#### Requirements:
Repeat each line of the material exactly.

__________

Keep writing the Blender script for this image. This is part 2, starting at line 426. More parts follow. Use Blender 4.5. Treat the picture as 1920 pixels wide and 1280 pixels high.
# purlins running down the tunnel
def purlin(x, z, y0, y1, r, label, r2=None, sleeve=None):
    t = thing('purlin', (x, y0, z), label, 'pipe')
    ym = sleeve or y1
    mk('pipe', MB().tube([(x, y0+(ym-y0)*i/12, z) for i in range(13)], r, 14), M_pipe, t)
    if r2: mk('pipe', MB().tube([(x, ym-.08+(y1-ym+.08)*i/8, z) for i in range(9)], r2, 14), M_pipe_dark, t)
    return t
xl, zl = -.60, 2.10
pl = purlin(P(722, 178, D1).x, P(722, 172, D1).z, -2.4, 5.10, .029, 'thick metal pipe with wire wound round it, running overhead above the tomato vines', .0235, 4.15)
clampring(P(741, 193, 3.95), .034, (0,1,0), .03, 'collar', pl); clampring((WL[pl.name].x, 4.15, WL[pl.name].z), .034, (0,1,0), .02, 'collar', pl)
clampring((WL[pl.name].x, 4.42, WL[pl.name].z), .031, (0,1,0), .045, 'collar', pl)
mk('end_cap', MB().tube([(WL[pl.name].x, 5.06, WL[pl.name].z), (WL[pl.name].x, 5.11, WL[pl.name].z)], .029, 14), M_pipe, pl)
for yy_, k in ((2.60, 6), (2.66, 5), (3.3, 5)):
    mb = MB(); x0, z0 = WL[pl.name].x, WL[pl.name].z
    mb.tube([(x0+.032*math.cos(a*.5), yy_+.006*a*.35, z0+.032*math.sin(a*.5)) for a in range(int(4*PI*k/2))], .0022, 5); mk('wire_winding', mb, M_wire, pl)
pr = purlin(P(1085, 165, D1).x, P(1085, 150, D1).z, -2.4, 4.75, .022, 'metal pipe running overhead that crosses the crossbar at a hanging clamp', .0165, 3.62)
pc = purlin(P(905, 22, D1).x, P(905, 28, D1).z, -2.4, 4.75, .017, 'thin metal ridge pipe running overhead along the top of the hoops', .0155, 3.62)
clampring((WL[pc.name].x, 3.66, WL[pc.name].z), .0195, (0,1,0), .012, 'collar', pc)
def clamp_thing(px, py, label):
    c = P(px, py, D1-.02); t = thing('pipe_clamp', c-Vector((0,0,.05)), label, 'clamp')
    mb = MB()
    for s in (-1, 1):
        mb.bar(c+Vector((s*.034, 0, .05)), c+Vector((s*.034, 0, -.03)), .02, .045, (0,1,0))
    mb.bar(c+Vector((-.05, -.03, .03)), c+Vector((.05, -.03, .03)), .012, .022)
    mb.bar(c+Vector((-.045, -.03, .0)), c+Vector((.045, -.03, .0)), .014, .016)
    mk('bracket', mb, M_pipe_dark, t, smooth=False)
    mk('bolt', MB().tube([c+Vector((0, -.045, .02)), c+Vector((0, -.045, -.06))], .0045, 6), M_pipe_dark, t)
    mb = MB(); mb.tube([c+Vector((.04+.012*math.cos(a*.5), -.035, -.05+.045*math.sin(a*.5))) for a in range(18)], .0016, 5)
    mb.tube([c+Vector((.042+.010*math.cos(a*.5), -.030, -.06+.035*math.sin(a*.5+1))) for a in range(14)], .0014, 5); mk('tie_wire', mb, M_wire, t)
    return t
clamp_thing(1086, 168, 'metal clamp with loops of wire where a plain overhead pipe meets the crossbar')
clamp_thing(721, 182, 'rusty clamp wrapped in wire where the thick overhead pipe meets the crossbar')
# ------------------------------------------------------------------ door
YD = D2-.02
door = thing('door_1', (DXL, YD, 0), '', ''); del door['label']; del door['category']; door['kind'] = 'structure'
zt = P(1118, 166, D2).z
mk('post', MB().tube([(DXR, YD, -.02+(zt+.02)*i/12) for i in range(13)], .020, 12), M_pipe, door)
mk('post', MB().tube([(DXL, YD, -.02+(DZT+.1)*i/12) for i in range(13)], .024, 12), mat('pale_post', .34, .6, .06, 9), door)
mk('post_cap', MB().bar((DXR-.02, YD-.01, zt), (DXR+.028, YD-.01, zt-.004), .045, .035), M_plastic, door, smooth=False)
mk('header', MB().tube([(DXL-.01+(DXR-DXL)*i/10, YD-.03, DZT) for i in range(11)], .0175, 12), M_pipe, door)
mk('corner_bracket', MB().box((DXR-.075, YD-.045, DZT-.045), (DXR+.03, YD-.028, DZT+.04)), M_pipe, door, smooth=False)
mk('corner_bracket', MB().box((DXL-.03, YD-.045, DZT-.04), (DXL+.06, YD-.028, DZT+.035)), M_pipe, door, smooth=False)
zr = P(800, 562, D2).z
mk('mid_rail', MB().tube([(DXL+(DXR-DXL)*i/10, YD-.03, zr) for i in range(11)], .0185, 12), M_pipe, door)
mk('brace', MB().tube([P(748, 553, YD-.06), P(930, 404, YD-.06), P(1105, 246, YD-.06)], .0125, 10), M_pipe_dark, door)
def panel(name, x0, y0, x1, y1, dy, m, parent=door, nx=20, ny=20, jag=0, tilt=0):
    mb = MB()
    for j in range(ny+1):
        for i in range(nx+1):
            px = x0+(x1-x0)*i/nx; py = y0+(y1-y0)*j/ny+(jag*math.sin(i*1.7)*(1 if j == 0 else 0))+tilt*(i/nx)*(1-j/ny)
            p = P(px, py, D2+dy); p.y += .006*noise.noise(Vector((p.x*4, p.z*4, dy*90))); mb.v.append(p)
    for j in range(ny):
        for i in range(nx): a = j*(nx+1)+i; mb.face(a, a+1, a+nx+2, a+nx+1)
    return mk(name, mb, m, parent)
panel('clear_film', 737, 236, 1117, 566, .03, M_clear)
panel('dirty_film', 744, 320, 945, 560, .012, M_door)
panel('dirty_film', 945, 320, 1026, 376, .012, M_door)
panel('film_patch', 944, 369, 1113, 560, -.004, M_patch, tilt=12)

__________

#### In response:
Keep writing the Blender script for this image. This is part 2, starting at line 426. More parts follow. Use Blender 4.5. Treat the picture as 1920 pixels wide and 1280 pixels high.
# purlins running down the tunnel
def purlin(x, z, y0, y1, r, label, r2=None, sleeve=None):
    t = thing('purlin', (x, y0, z), label, 'pipe')
    ym = sleeve or y1
    mk('pipe', MB().tube([(x, y0+(ym-y0)*i/12, z) for i in range(13)], r, 14), M_pipe, t)
    if r2: mk('pipe', MB().tube([(x, ym-.08+(y1-ym+.08)*i/8, z) for i in range(9)], r2, 14), M_pipe_dark, t)
    return t
xl, zl = -.60, 2.10
pl = purlin(P(722, 178, D1).x, P(722, 172, D1).z, -2.4, 5.10, .029, 'thick metal pipe with wire wound round it, running overhead above the tomato vines', .0235, 4.15)
clampring(P(741, 193, 3.95), .034, (0,1,0), .03, 'collar', pl); clampring((WL[pl.name].x, 4.15, WL[pl.name].z), .034, (0,1,0), .02, 'collar', pl)
clampring((WL[pl.name].x, 4.42, WL[pl.name].z), .031, (0,1,0), .045, 'collar', pl)
mk('end_cap', MB().tube([(WL[pl.name].x, 5.06, WL[pl.name].z), (WL[pl.name].x, 5.11, WL[pl.name].z)], .029, 14), M_pipe, pl)
for yy_, k in ((2.60, 6), (2.66, 5), (3.3, 5)):
    mb = MB(); x0, z0 = WL[pl.name].x, WL[pl.name].z
    mb.tube([(x0+.032*math.cos(a*.5), yy_+.006*a*.35, z0+.032*math.sin(a*.5)) for a in range(int(4*PI*k/2))], .0022, 5); mk('wire_winding', mb, M_wire, pl)
pr = purlin(P(1085, 165, D1).x, P(1085, 150, D1).z, -2.4, 4.75, .022, 'metal pipe running overhead that crosses the crossbar at a hanging clamp', .0165, 3.62)
pc = purlin(P(905, 22, D1).x, P(905, 28, D1).z, -2.4, 4.75, .017, 'thin metal ridge pipe running overhead along the top of the hoops', .0155, 3.62)
clampring((WL[pc.name].x, 3.66, WL[pc.name].z), .0195, (0,1,0), .012, 'collar', pc)
def clamp_thing(px, py, label):
    c = P(px, py, D1-.02); t = thing('pipe_clamp', c-Vector((0,0,.05)), label, 'clamp')
    mb = MB()
    for s in (-1, 1):
        mb.bar(c+Vector((s*.034, 0, .05)), c+Vector((s*.034, 0, -.03)), .02, .045, (0,1,0))
    mb.bar(c+Vector((-.05, -.03, .03)), c+Vector((.05, -.03, .03)), .012, .022)
    mb.bar(c+Vector((-.045, -.03, .0)), c+Vector((.045, -.03, .0)), .014, .016)
    mk('bracket', mb, M_pipe_dark, t, smooth=False)
    mk('bolt', MB().tube([c+Vector((0, -.045, .02)), c+Vector((0, -.045, -.06))], .0045, 6), M_pipe_dark, t)
    mb = MB(); mb.tube([c+Vector((.04+.012*math.cos(a*.5), -.035, -.05+.045*math.sin(a*.5))) for a in range(18)], .0016, 5)
    mb.tube([c+Vector((.042+.010*math.cos(a*.5), -.030, -.06+.035*math.sin(a*.5+1))) for a in range(14)], .0014, 5); mk('tie_wire', mb, M_wire, t)
    return t
clamp_thing(1086, 168, 'metal clamp with loops of wire where a plain overhead pipe meets the crossbar')
clamp_thing(721, 182, 'rusty clamp wrapped in wire where the thick overhead pipe meets the crossbar')
# ------------------------------------------------------------------ door
YD = D2-.02
door = thing('door_1', (DXL, YD, 0), '', ''); del door['label']; del door['category']; door['kind'] = 'structure'
zt = P(1118, 166, D2).z
mk('post', MB().tube([(DXR, YD, -.02+(zt+.02)*i/12) for i in range(13)], .020, 12), M_pipe, door)
mk('post', MB().tube([(DXL, YD, -.02+(DZT+.1)*i/12) for i in range(13)], .024, 12), mat('pale_post', .34, .6, .06, 9), door)
mk('post_cap', MB().bar((DXR-.02, YD-.01, zt), (DXR+.028, YD-.01, zt-.004), .045, .035), M_plastic, door, smooth=False)
mk('header', MB().tube([(DXL-.01+(DXR-DXL)*i/10, YD-.03, DZT) for i in range(11)], .0175, 12), M_pipe, door)
mk('corner_bracket', MB().box((DXR-.075, YD-.045, DZT-.045), (DXR+.03, YD-.028, DZT+.04)), M_pipe, door, smooth=False)
mk('corner_bracket', MB().box((DXL-.03, YD-.045, DZT-.04), (DXL+.06, YD-.028, DZT+.035)), M_pipe, door, smooth=False)
zr = P(800, 562, D2).z
mk('mid_rail', MB().tube([(DXL+(DXR-DXL)*i/10, YD-.03, zr) for i in range(11)], .0185, 12), M_pipe, door)
mk('brace', MB().tube([P(748, 553, YD-.06), P(930, 404, YD-.06), P(1105, 246, YD-.06)], .0125, 10), M_pipe_dark, door)
def panel(name, x0, y0, x1, y1, dy, m, parent=door, nx=20, ny=20, jag=0, tilt=0):
    mb = MB()
    for j in range(ny+1):
        for i in range(nx+1):
            px = x0+(x1-x0)*i/nx; py = y0+(y1-y0)*j/ny+(jag*math.sin(i*1.7)*(1 if j == 0 else 0))+tilt*(i/nx)*(1-j/ny)
            p = P(px, py, D2+dy); p.y += .006*noise.noise(Vector((p.x*4, p.z*4, dy*90))); mb.v.append(p)
    for j in range(ny):
        for i in range(nx): a = j*(nx+1)+i; mb.face(a, a+1, a+nx+2, a+nx+1)
    return mk(name, mb, m, parent)
panel('clear_film', 737, 236, 1117, 566, .03, M_clear)
panel('dirty_film', 744, 320, 945, 560, .012, M_door)
panel('dirty_film', 945, 320, 1026, 376, .012, M_door)
panel('film_patch', 944, 369, 1113, 560, -.004, M_patch, tilt=12)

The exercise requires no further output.